Aim - Work through the data line by line, gathering every line that has the word "from".

Provided material -
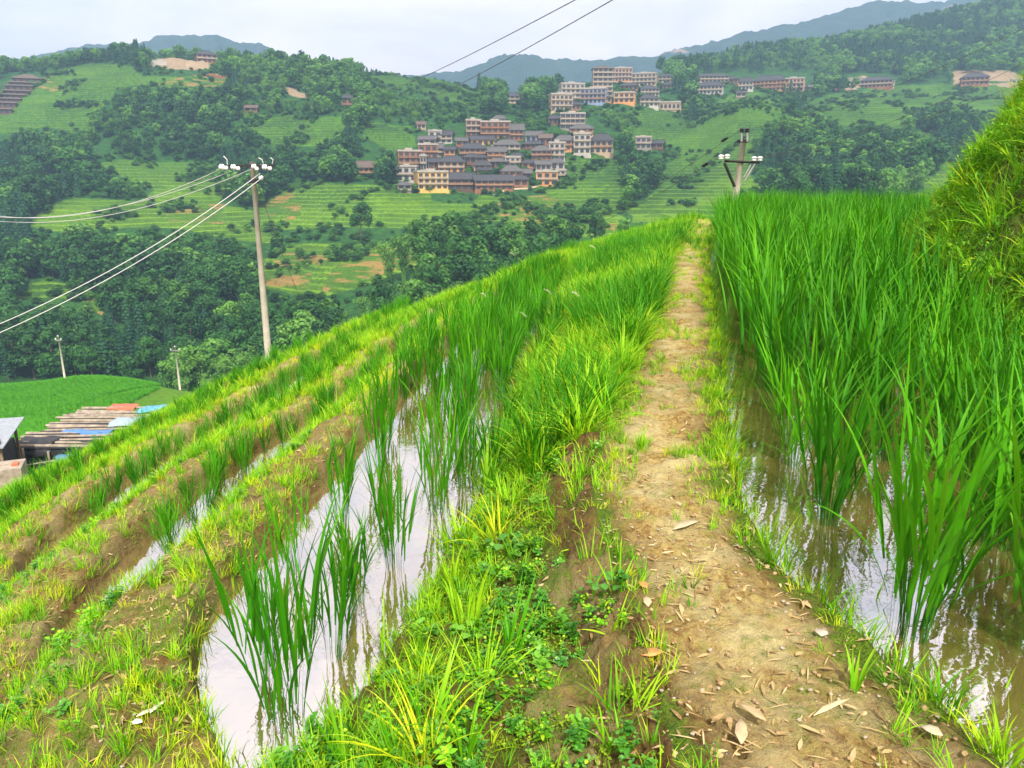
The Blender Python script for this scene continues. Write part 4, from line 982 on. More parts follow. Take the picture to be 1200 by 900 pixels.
kn_ = vnoise(X / 35, Y / 35, 120) + .18 * rng.uniform(-1, 1, nT)
kind = np.where(kn_ < .36, 'F', np.where(kn_ < .62, 'A', np.where(kn_ < .80, 'B', 'C')))
dark = inpoly(px, py, [(115,130),(160,85),(230,95),(300,150),(320,190),(250,195),(140,185)]) | inpoly(px, py, [(-50,300),(400,330),(400,450),(-50,470)])
kind = np.where(dark & (kind == 'C') & (rng.uniform(0, 1, nT) < .8), 'A', kind); kind = np.where(dark & (kind == 'B') & (rng.uniform(0, 1, nT) < .55), 'A', kind)
kind = np.where(inpoly(px, py, [(188,60),(205,50),(235,48),(232,56),(205,64),(192,72)]), 'F', kind)
light = inpoly(px, py, [(800,70),(900,50),(1000,90),(960,95),(830,85)]) | inpoly(px, py, [(430,265),(540,262),(560,300),(450,300)]) | inpoly(px, py, [(240,60),(380,62),(560,85),(600,140),(430,150),(300,120)])
kind = np.where(light & (rng.uniform(0, 1, nT) < .6), 'C', kind); kind = np.where((Y > 420) & ~dark & (kind == 'A') & (rng.uniform(0, 1, nT) < .4), 'B', kind)
hgt = np.where(kind == 'C', hgt * .85, hgt)
# trees picked out one by one: (px, py of the foot, height in px, kind, label)
SPEC = [(424, 283, 42, 'A', 'lone rounded dark tree on the terrace edge left of the tree row'), (526, 282, 66, 'B', 'tallest tree of the middle tree row, in front of the village'), (548, 292, 58, 'A', 'dark leafy tree right of the tallest tree in the row'),
        (494, 285, 42, 'B', 'light tree left of the tallest tree in the row'), (512, 300, 50, 'A', 'dark tree in front of the tallest tree'), (472, 290, 36, 'C', 'bamboo clump left of the tree row'), (455, 290, 34, 'C', 'bamboo clump next to the lone rounded tree'),
        (575, 305, 50, 'A', 'broad dark tree in the row, below the flat yellow building'), (600, 300, 40, 'B', 'mid green tree in the row just above the grassy skyline'), (622, 296, 40, 'A', 'dark tree behind the skyline grass, centre'),
        (648, 292, 42, 'B', 'rounded tree behind the skyline grass, right of centre'), (672, 285, 36, 'A', 'dark tree above the skyline, right of the row'), (698, 278, 32, 'A', 'last dark tree of the row before the verge grass'),
        (540, 310, 60, 'A', 'dark tree low in the row, mostly behind the others'), (447, 330, 32, 'A', 'single round tree standing in the brown terraces'), (272, 402, 50, 'B', 'pale green rounded tree left of the near utility pole'),
        (85, 442, 40, 'B', 'pale tree beside the small utility pole on the knoll'), (345, 398, 30, 'B', 'light bush-like tree behind the skyline right of the near pole'), (248, 292, 22, 'C', 'small bamboo clump at the terrace foot'),
        (215, 358, 40, 'F', 'pointed fir in the middle of the valley wood'), (250, 345, 42, 'B', 'bright broadleaf tree in the valley wood'), (12, 82, 14, 'A', 'dark tree on the left ridge against the sky'), (43, 78, 16, 'A', 'round dark tree on the left ridge, second from the edge'),
        (232, 55, 11, 'F', 'single pointed fir on the hilltop skyline'), (270, 62, 13, 'F', 'pointed fir on the skyline right of the hilltop house')]
def far_hit(px, py, y0=170., y1=950.):
    Yv = np.arange(y0, y1, .5); s = float(slope(py)); r = ratio(px, py); X_ = r * Yv; Zr = EYE + s * Yv
    zt = zfar(X_, Yv); h = np.nonzero(zt >= Zr)[0]
    i = h[0] if len(h) else len(Yv) - 1
    return float(X_[i]), float(Yv[i]), float(zt[i])
def add_tree(x, y, zz, h, kd, lab, grp):
    k = random.randrange(len(TREE[kd])); cm, tm, fm = TREE[kd][k]
    nmn = {'A': 'broadleaf_tree', 'B': 'broadleaf_tree', 'F': 'fir_tree', 'C': 'bamboo_clump'}[kd]
    o = empty(nmn, (x, y, zz - .2), random.uniform(0, 6.28)); s = h / 10; w = random.uniform(.85, 1.2); o.scale = (s * w, s * w, s)
    link('trunk' if kd != 'C' else 'stems', tm, o); link('crown', cm, o); tag(o, lab, 'bamboo' if kd == 'C' else 'tree', grp)
for (px_, py_, hp, kd, lab) in SPEC:
    if 440 < px_ < 710 and py_ > 275 or px_ == 345:        # feet hidden behind the skyline: stand them on the slope at a set distance
        Y_ = 205 + (310 - py_) * 1.2; x_, y_, _ = at(px_, py_, Y_); z_ = float(zfar(np.array([x_]), np.array([Y_]))[0])
        topz = EYE + float(slope(py_ - hp)) * Y_; h_ = max(8, min(16, topz - z_))
    else:
        x_, y_, z_ = far_hit(px_, py_); h_ = hp * y_ / 900 * 1.03
    add_tree(x_, y_, z_, h_, kd, lab, 'trees of the valley wood')
size = hgt / Y; od = np.argsort(-size); indiv = od[:265]; far_i = od[265:]
GL = {'A': 'dark broadleaf tree in the dense wood on the valley slope', 'B': 'light green broadleaf tree in the wood on the valley slope', 'F': 'dark pointed fir in the wood on the valley slope', 'C': 'feathery bamboo clump in the wood on the valley slope'}
for i in indiv: add_tree(X[i], Y[i], z[i], hgt[i], kind[i], GL[kind[i]], 'trees of the valley wood')
for nm_, kd, lab in (('broadleaf_forest', 'A', 'dark broadleaf woods covering the far hillsides'), ('mixed_forest', 'B', 'lighter green broadleaf woods on the far hillsides'), ('fir_forest', 'F', 'dark fir woods on the far hillsides'), ('bamboo_grove', 'C', 'pale feathery bamboo groves on the far hillsides')):
    m = far_i[kind[far_i] == kd]; P = np.stack([X[m], Y[m], z[m] - .3], 1); nk = len(TREE[kd]); s = hgt[m] / 10
    w = s * rng.uniform(.9, 1.35, len(m)); scatter(nm_, P, np.stack([0 * s, 0 * s, rng.uniform(0, 6.28, len(m))], 1), np.stack([w, w, s], 1), rng.integers(0, nk, len(m)), [bpy.data.objects.new('f', t_[2]) for t_ in TREE[kd]], lab, 'forest')
# bushes on terrace edges and among the houses
def bush_pts():
    n = 42000; Y = np.sqrt(rng.uniform(200 ** 2, 640 ** 2, n)); X = rng.uniform(-.72, .72, n) * Y
    z, (fr, fl, pad, br, di, nf, px, py) = zfar(X, Y, True)
    v = vnoise(X / 14, Y / 14, 140); vill = np.zeros(n, bool)
    for p in NOFOREST[1:3]: vill |= inpoly(px, py, p)
    sk = np.interp(px, *SKYL)
    m = ((nf & ((v > .80) | ((fr > .55) & (v > .58) & (rng.uniform(0, 1, n) < .5)))) | (vill & (v > .45) & (rng.uniform(0, 1, n) < .6)) | (~nf & (rng.uniform(0, 1, n) < .25))) & ~di & (py < sk) & (px > -60) & (px < 1260)
    return X[m], Y[m], z[m]
X, Y, z = bush_pts(); nb_ = len(X)
scatter('scrub', np.stack([X, Y, z - .4], 1), yawrot(nb_, .05), np.stack([rng.uniform(.18, .42, nb_)] * 3, 1) * np.array([1.5, 1.5, .8]), rng.integers(0, 4, nb_),
        [bpy.data.objects.new('f', TREE[a][b][2]) for a, b in (('A', 0), ('B', 0), ('B', 1), ('A', 1))], 'low bushes on the terrace edges and between the houses', 'scrub')
# rice on the knoll below
def knoll():
    n = 90000; Y = np.sqrt(rng.uniform(62 ** 2, 152 ** 2, n)); X = rng.uniform(-.78, -.30, n) * Y; rw = X * .8 + Y * .6 + 1.5 * fbm(X / 20, Y / 20, 7, 2); g_ = np.abs(rw / 1.1 - np.round(rw / 1.1)) < .33; X, Y = X[g_], Y[g_]
    z = zfar(X, Y); px, py = project(X, Y, z); sk = np.interp(px, *SKYL)
    yb = np.interp(px, [60, 90, 120, 160, 200], [500, 480, 466, 458, 452])
    m = (py < sk + 4) & (px > -40) & ~((np.abs(py - yb) < 1.3) & (px > 60)); return X[m], Y[m], z[m]
X, Y, z = knoll(); nk_ = len(X)
M['knollrice'] = leaf('knoll_rice', (.03, .19, .003), (.055, .27, .004), (.10, .35, .005), .2, .5, .2)
scatter('paddy_rice', np.stack([X, Y, z], 1), yawrot(nk_, .1), rng.uniform(.7, 1.1, nk_), rng.integers(0, 2, nk_), [src('a', tuft(22, .30, .4, .8, .03, .06, .3, 1.0, 3), M['knollrice']), src('a', tuft(20, .3, .4, .7, .03, .06, .3, 1.0, 3), M['knollrice'])],
        'bright green rice covering the knoll below the hillside', 'rice')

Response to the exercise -
The Blender Python script for this scene continues. Write part 4, from line 982 on. More parts follow. Take the picture to be 1200 by 900 pixels.
        (215, 358, 40, 'F', 'pointed fir in the middle of the valley wood'), (250, 345, 42, 'B', 'bright broadleaf tree in the valley wood'), (12, 82, 14, 'A', 'dark tree on the left ridge against the sky'), (43, 78, 16, 'A', 'round dark tree on the left ridge, second from the edge'),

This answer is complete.